# Given data:
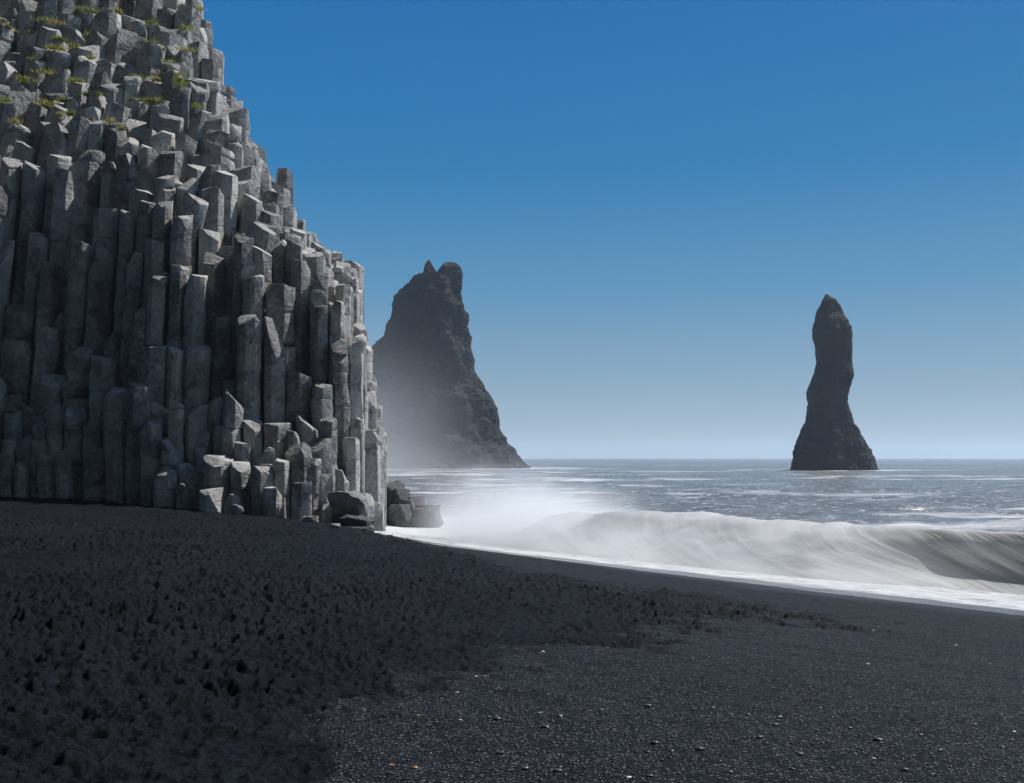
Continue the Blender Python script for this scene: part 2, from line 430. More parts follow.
# ------------------------------------------------------------------ breaking wave
def build_wave():
    nt_, nv = 520, 90
    t = np.linspace(-45, 44, nt_)
    curl = np.array([(19, -.35), (15.5, .25), (12.6, 1.15), (10.4, 1.8), (9.0, 2.02), (8.0, 1.95), (7.25, 1.62), (6.75, 1.12), (6.3, .65), (5.6, .30), (4.2, .05), (3.2, -.2)])
    burst = np.array([(19, -.35), (15.0, .35), (12.0, 1.2), (9.8, 1.9), (8.0, 2.15), (6.4, 1.9), (5.2, 1.45), (4.3, 1.0), (3.5, .66), (2.8, .36), (2.0, .08), (1.4, -.2)])
    def resample(p):
        k = np.linspace(0, 1, len(p)); kk = np.linspace(0, 1, nv)
        ps = np.array([np.interp(kk, k, p[:, i]) for i in (0, 1)]).T
        for _ in range(10):
            ps[1:-1] = (ps[:-2] + 2 * ps[1:-1] + ps[2:]) / 4
        return ps
    c, b = resample(curl), resample(burst)
    v = np.linspace(0, 1, nv)
    T, V = np.meshgrid(t, v, indexing='ij')
    w = sstep(T + 3.0 * fbm(T * .15, T * 0, 2, 81) + (V - .5) * 5, 6.5, 12.5)
    S = c[None, :, 0] * (1 - w) + b[None, :, 0] * w
    Z = c[None, :, 1] * (1 - w) + b[None, :, 1] * w
    amp = (1 + .16 * fbm(T * .10, T * 0, 2, 83)) * (1 - 1.1 * sstep(T, 26, 38)) * (1 - .5 * sstep(T, -8, -40))
    Z = np.where(Z > 0, Z * amp, Z)
    S = S + .7 * fbm(T * .09, T * 0, 2, 85) + 1.9 * sstep(V, .35, 1) + .5
    # streak relief
    ua = T + V ** 2 * 9.0
    rel = fbm(ua * .55, V * 1.2, 3, 87) * .42 * np.sin(np.pi * np.clip(V * 1.25 - .2, 0, 1))
    S = S + rel * (1 - w) * .9
    Z = Z + rel * .25 + w * fbm(T * .45, V * 4, 4, 89) * .35 * np.sin(np.pi * V)
    X, Y = unshore(S, T)
    hollow = sstep(V, .36, .48) * (1 - .85 * sstep(V, .70, .90))
    o = mesh_np('breaking_wave', np.stack([X, Y, Z], -1).reshape(-1, 3), grid_faces(nt_, nv), M_WAVE,
                attrs={'along': T, 'across': V, 'broken': w, 'hollow': hollow})
    tag(o, 'long silky wave breaking white along the black beach, sandy grey in its curl', 'wave')
build_wave()

# ------------------------------------------------------------------ basalt cliff
PXK = [-420, 0, 60, 110, 140, 200, 250, 300, 330, 352, 364, 378]
DK = [0, 1.5, 3, 4.6, 6.2, 9, 12, 16, 22, 30, 42]
PY = [[400, 385, 340, 335, 165, 140, 100, 55, 5, -60, -150],
      [402, 388, 345, 338, 168, 148, 112, 70, 18, -40, -130],
      [405, 372, 350, 338, 212, 160, 122, 80, 25, -40, -120],
      [392, 388, 352, 344, 235, 172, 138, 98, 45, -10, -90],
      [420, 392, 348, 332, 228, 188, 152, 115, 65, 12, -50],
      [462, 402, 368, 350, 252, 200, 172, 135, 92, 58, 48],
      [472, 408, 382, 322, 268, 226, 194, 172, 158, 152, 152],
      [478, 428, 385, 302, 276, 256, 244, 238, 236, 236, 236],
      [482, 462, 405, 324, 294, 278, 268, 264, 264, 264, 264],
      [512, 492, 440, 318, 294, 284, 280, 278, 278, 278, 278],
      [515, 505, 470, 385, 368, 360, 355, 355, 355, 355, 355],
      [530, 526, 495, 462, 452, 448, 446, 446, 446, 446, 446]]
Y0K = [64, 63, 62.7, 62.2, 59.6, 57.6, 57.0, 57.2, 58, 60, 60.6, 61.5]
PYA = np.array(PY, float)
def cliff_front(px): return float(np.interp(px, PXK, Y0K))
def cliff_top(x, y):
    px = 512 + x / y * F
    d = y - cliff_front(px)
    row = [np.interp(px, PXK, PYA[:, k]) for k in range(len(DK))]
    py = float(np.interp(d, DK, row))
    return CAMZ + (HOR - py) / F * y, d, px, py
def lean_at(px, z):
    l = float(np.interp(px, [-160, 0, 120, 230, 320], [.15, .14, .085, .03, 0.0]))
    return l * min(max(z - 8, 0), 40) * .75

def clip_half(poly, p, n):
    """keep the side where (q-p).n <= 0"""
    out = []
    for i in range(len(poly)):
        a, b = poly[i], poly[(i + 1) % len(poly)]
        da = (a[0] - p[0]) * n[0] + (a[1] - p[1]) * n[1]; db = (b[0] - p[0]) * n[0] + (b[1] - p[1]) * n[1]
        if da <= 0: out.append(a)
        if da * db < 0:
            k = da / (da - db); out.append((a[0] + (b[0] - a[0]) * k, a[1] + (b[1] - a[1]) * k))
    return out

def col_radius(px, d):
    r = np.interp(px, [-160, 250, 320, 385], [1.62, 1.55, 1.2, 0.95])
    return float(r * np.interp(d, [0, 5, 12, 30], [1.0, 1.0, 1.06, 1.25]))

def clean_poly(poly, eps):
    out = []
    for p in poly:
        if not out or math.hypot(p[0] - out[-1][0], p[1] - out[-1][1]) > eps: out.append(p)
    if len(out) > 2 and math.hypot(out[0][0] - out[-1][0], out[0][1] - out[-1][1]) < eps: out.pop()
    return out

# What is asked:
Each line of the material must be retyped exactly, except that images are omitted.

# Full answer:
Continue the Blender Python script for this scene: part 2, from line 430. More parts follow.
# ------------------------------------------------------------------ breaking wave
def build_wave():
    nt_, nv = 520, 90
    t = np.linspace(-45, 44, nt_)
    curl = np.array([(19, -.35), (15.5, .25), (12.6, 1.15), (10.4, 1.8), (9.0, 2.02), (8.0, 1.95), (7.25, 1.62), (6.75, 1.12), (6.3, .65), (5.6, .30), (4.2, .05), (3.2, -.2)])
    burst = np.array([(19, -.35), (15.0, .35), (12.0, 1.2), (9.8, 1.9), (8.0, 2.15), (6.4, 1.9), (5.2, 1.45), (4.3, 1.0), (3.5, .66), (2.8, .36), (2.0, .08), (1.4, -.2)])
    def resample(p):
        k = np.linspace(0, 1, len(p)); kk = np.linspace(0, 1, nv)
        ps = np.array([np.interp(kk, k, p[:, i]) for i in (0, 1)]).T
        for _ in range(10):
            ps[1:-1] = (ps[:-2] + 2 * ps[1:-1] + ps[2:]) / 4
        return ps
    c, b = resample(curl), resample(burst)
    v = np.linspace(0, 1, nv)
    T, V = np.meshgrid(t, v, indexing='ij')
    w = sstep(T + 3.0 * fbm(T * .15, T * 0, 2, 81) + (V - .5) * 5, 6.5, 12.5)
    S = c[None, :, 0] * (1 - w) + b[None, :, 0] * w
    Z = c[None, :, 1] * (1 - w) + b[None, :, 1] * w
    amp = (1 + .16 * fbm(T * .10, T * 0, 2, 83)) * (1 - 1.1 * sstep(T, 26, 38)) * (1 - .5 * sstep(T, -8, -40))
    Z = np.where(Z > 0, Z * amp, Z)
    S = S + .7 * fbm(T * .09, T * 0, 2, 85) + 1.9 * sstep(V, .35, 1) + .5
    # streak relief
    ua = T + V ** 2 * 9.0
    rel = fbm(ua * .55, V * 1.2, 3, 87) * .42 * np.sin(np.pi * np.clip(V * 1.25 - .2, 0, 1))
    S = S + rel * (1 - w) * .9
    Z = Z + rel * .25 + w * fbm(T * .45, V * 4, 4, 89) * .35 * np.sin(np.pi * V)
    X, Y = unshore(S, T)
    hollow = sstep(V, .36, .48) * (1 - .85 * sstep(V, .70, .90))
    o = mesh_np('breaking_wave', np.stack([X, Y, Z], -1).reshape(-1, 3), grid_faces(nt_, nv), M_WAVE,
                attrs={'along': T, 'across': V, 'broken': w, 'hollow': hollow})
    tag(o, 'long silky wave breaking white along the black beach, sandy grey in its curl', 'wave')
build_wave()

# ------------------------------------------------------------------ basalt cliff
PXK = [-420, 0, 60, 110, 140, 200, 250, 300, 330, 352, 364, 378]
DK = [0, 1.5, 3, 4.6, 6.2, 9, 12, 16, 22, 30, 42]
PY = [[400, 385, 340, 335, 165, 140, 100, 55, 5, -60, -150],
      [402, 388, 345, 338, 168, 148, 112, 70, 18, -40, -130],
      [405, 372, 350, 338, 212, 160, 122, 80, 25, -40, -120],
      [392, 388, 352, 344, 235, 172, 138, 98, 45, -10, -90],
      [420, 392, 348, 332, 228, 188, 152, 115, 65, 12, -50],
      [462, 402, 368, 350, 252, 200, 172, 135, 92, 58, 48],
      [472, 408, 382, 322, 268, 226, 194, 172, 158, 152, 152],
      [478, 428, 385, 302, 276, 256, 244, 238, 236, 236, 236],
      [482, 462, 405, 324, 294, 278, 268, 264, 264, 264, 264],
      [512, 492, 440, 318, 294, 284, 280, 278, 278, 278, 278],
      [515, 505, 470, 385, 368, 360, 355, 355, 355, 355, 355],
      [530, 526, 495, 462, 452, 448, 446, 446, 446, 446, 446]]
Y0K = [64, 63, 62.7, 62.2, 59.6, 57.6, 57.0, 57.2, 58, 60, 60.6, 61.5]
PYA = np.array(PY, float)
def cliff_front(px): return float(np.interp(px, PXK, Y0K))
def cliff_top(x, y):
    px = 512 + x / y * F
    d = y - cliff_front(px)
    row = [np.interp(px, PXK, PYA[:, k]) for k in range(len(DK))]
    py = float(np.interp(d, DK, row))
    return CAMZ + (HOR - py) / F * y, d, px, py
def lean_at(px, z):
    l = float(np.interp(px, [-160, 0, 120, 230, 320], [.15, .14, .085, .03, 0.0]))
    return l * min(max(z - 8, 0), 40) * .75

def clip_half(poly, p, n):
    """keep the side where (q-p).n <= 0"""
    out = []
    for i in range(len(poly)):
        a, b = poly[i], poly[(i + 1) % len(poly)]
        da = (a[0] - p[0]) * n[0] + (a[1] - p[1]) * n[1]; db = (b[0] - p[0]) * n[0] + (b[1] - p[1]) * n[1]
        if da <= 0: out.append(a)
        if da * db < 0:
            k = da / (da - db); out.append((a[0] + (b[0] - a[0]) * k, a[1] + (b[1] - a[1]) * k))
    return out

def col_radius(px, d):
    r = np.interp(px, [-160, 250, 320, 385], [1.62, 1.55, 1.2, 0.95])
    return float(r * np.interp(d, [0, 5, 12, 30], [1.0, 1.0, 1.06, 1.25]))

def clean_poly(poly, eps):
    out = []
    for p in poly:
        if not out or math.hypot(p[0] - out[-1][0], p[1] - out[-1][1]) > eps: out.append(p)
    if len(out) > 2 and math.hypot(out[0][0] - out[-1][0], out[0][1] - out[-1][1]) < eps: out.pop()
    return out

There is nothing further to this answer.